Uzaktan çalışma yönteminin uygulamasının artmasıyla birlikte ortaya çıkabilecek sorunların başında işveren tarafından işçiye verilen ücretin veya yol, yemek gibi yan hakların uygulanıp uygulanmayacağı bulunmaktadır. Uzaktan çalışmanın işverenin yol ve yemek ücreti ödeme yükümlülüğünü otomatik olarak kaldıracağını söylemek mümkün değildir. Zira, sağlanan bu haklar iş sözleşmesi kapsamında işveren tarafından çalışana verilen ücretin içinde birer ödeme kalemi oluşturuyor ise (ücret bordrosunda bu tutar yer alıyor ise), bu hakları ortadan kaldırmak ancak çalışanın vereceği rıza ile mümkün olabilecektir. Yol ve yemek bedelinin, ücret bordrosunda birer kalem olarak yer verilmiyor olması halinde ise örneğin işyeri yemekhanesinde yemek verilmesi veya işyeri servisinin ulaşım için kullanılıyor olması halinde, işyerinde çalışma yapılmadığı için işverenin bu imkanları tek taraflı kararı ile sonlandırması mümkündür. Ancak her durumun kendi içerisinde somut duruma göre irdelenmesi gerekeceğini belirtmek isteriz.

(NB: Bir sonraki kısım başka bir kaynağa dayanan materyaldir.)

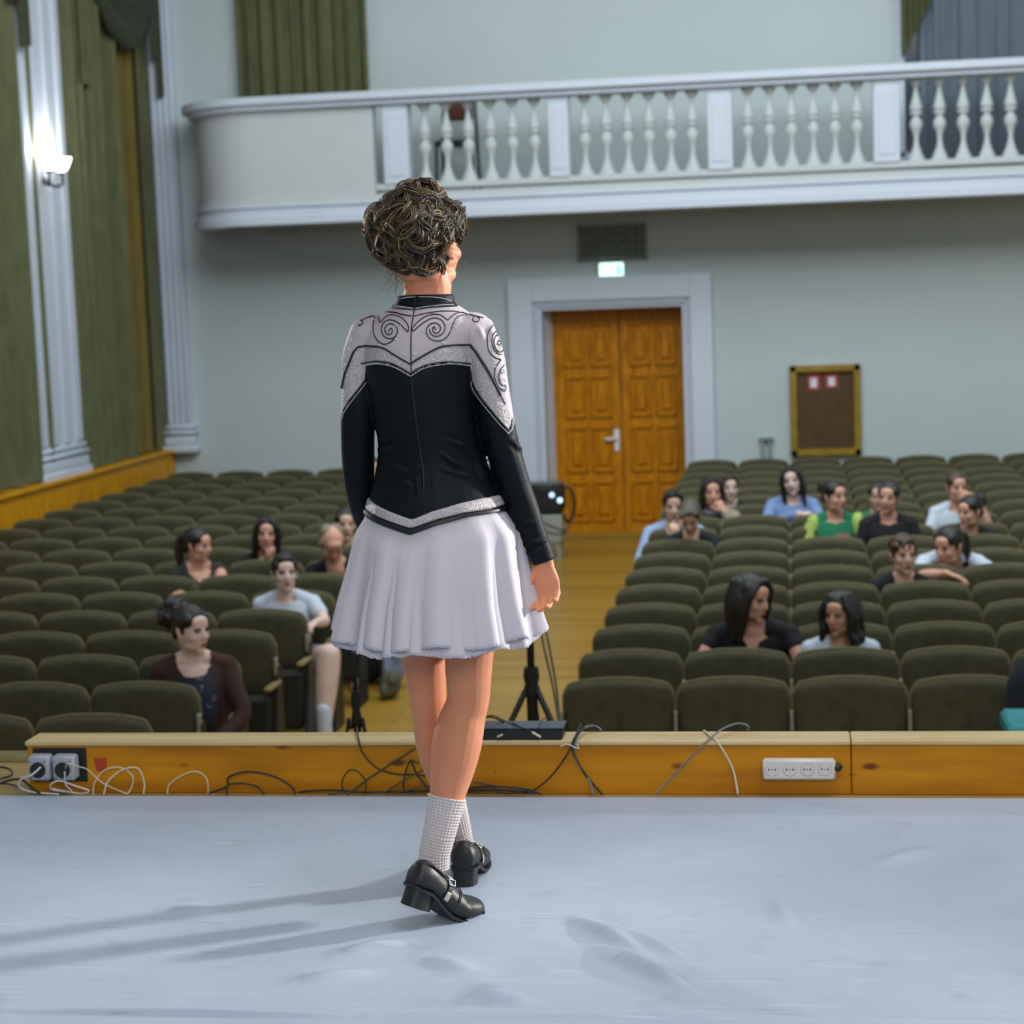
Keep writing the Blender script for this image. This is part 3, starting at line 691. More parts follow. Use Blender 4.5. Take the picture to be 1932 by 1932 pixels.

Her ne kadar uzaktan çalışmanın usul ve esasları, işin niteliği dikkate alınarak hangi işlerde uzaktan çalışmanın yapılamayacağı, verilerin korunması ve paylaşılmasına ilişkin işletme kurallarının uygulanması ile diğer hususlar henüz bir yönetmelik ile düzenlenmemiş olsa da, yönetmelik yürürlüğe girene kadar şirketlerin, uzaktan çalışma modelini hukuki alt yapısını doğru ve eksiksiz bir şekilde oluşturarak tüm süreçlerini yönetmeleri, ihtilaflar ile karşı karşıya kalmalarını engellemelerini sağlayacaktır.
Bu nedenle, özellikle salgın sonrasında uzaktan çalışma modeline devam etmek isteyen işverenlerin mutlaka çalışanları ile imzalamış oldukları iş sözleşmelerini gözden geçirmeleri gerekiyor ise bu sözleşmeleri revize etmeleri, çalışanlardan gerekli rıza metinlerini almaları, uzaktan çalışma yapılıyor olsa dahi iş sağlığı ve güvenliği alanında çalışanlarına gerekli bilgi ve eğitimi sağlamaları, kişisel verilerin korunmasına ilişkin gerekli hukuki ve teknik alt yapılarını oluşturmaları faydalı olacaktır.